In fact, every character, no matter how minor or incidental, believes they are the star of the story. You must write absolutely everyone that way. Scott Allie, the venerable Dark Horse Comics editor, told me that once and I never forgot it. No one should be there just for the convenience of the main characters... at least not in their minds!
A great example of this is the gay hotel clerk in Eyes Wide Shut, who hits on Tom Cruise throughout his entire scene. In the mind of the hotel clerk, the information he’s giving isn’t important – what’s important is hooking up with Tom Cruise. How boring would that scene have been if the clerk had just been an exposition-spewing android?
Sympathetic or...
There are basically two kinds of villains, sympathetic and scary. Most villains, the vast majority, are of the sympathetic genus. Darth Vader and Magneto are perfect examples.
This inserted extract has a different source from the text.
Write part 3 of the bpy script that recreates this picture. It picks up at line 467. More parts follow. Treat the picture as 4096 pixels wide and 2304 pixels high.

If your villain is sympathetic, there has to be something about him that makes him the way he is, something that makes him legitimately, honest-to-Christ tragic. It can never be as simple as “he wasn’t held enough as a baby”. And it should never be an excuse for why he’s so darn bad. But it should make him understandable, and he should have a chance to redeem himself, even if he doesn't take it.
The bad guy doesn’t need to be sympathetic at first. In fact, he probably shouldn’t be. But, as the story progresses, the reader will learn more about him, and when the story’s over the reader will walk away a wiser and a sadder person.
...Scary?
All villains should be scary, of course, but I mean something more specific – a bad guy who’s bad just because. He wasn’t dropped on his head as a kid, he had loving parents, but he turned into a douchebag anyway. Examples are Michael Corleone or Hannibal Lecter. There’s no reason why they are the way they are, and there’s nothing scarier than that.
Scary villains are the easiest and the hardest to write, in my opinion. On the one hand, you have Claw from Inspector Gadget or Sauron from Lord of the Rings. They’re cardboard cut-outs. No explanation needed. Michael Corelone, on the other hand...
There are always more exceptions than rules, of course, but there are worse places to start than with The Three Ss or Scott's Five Points.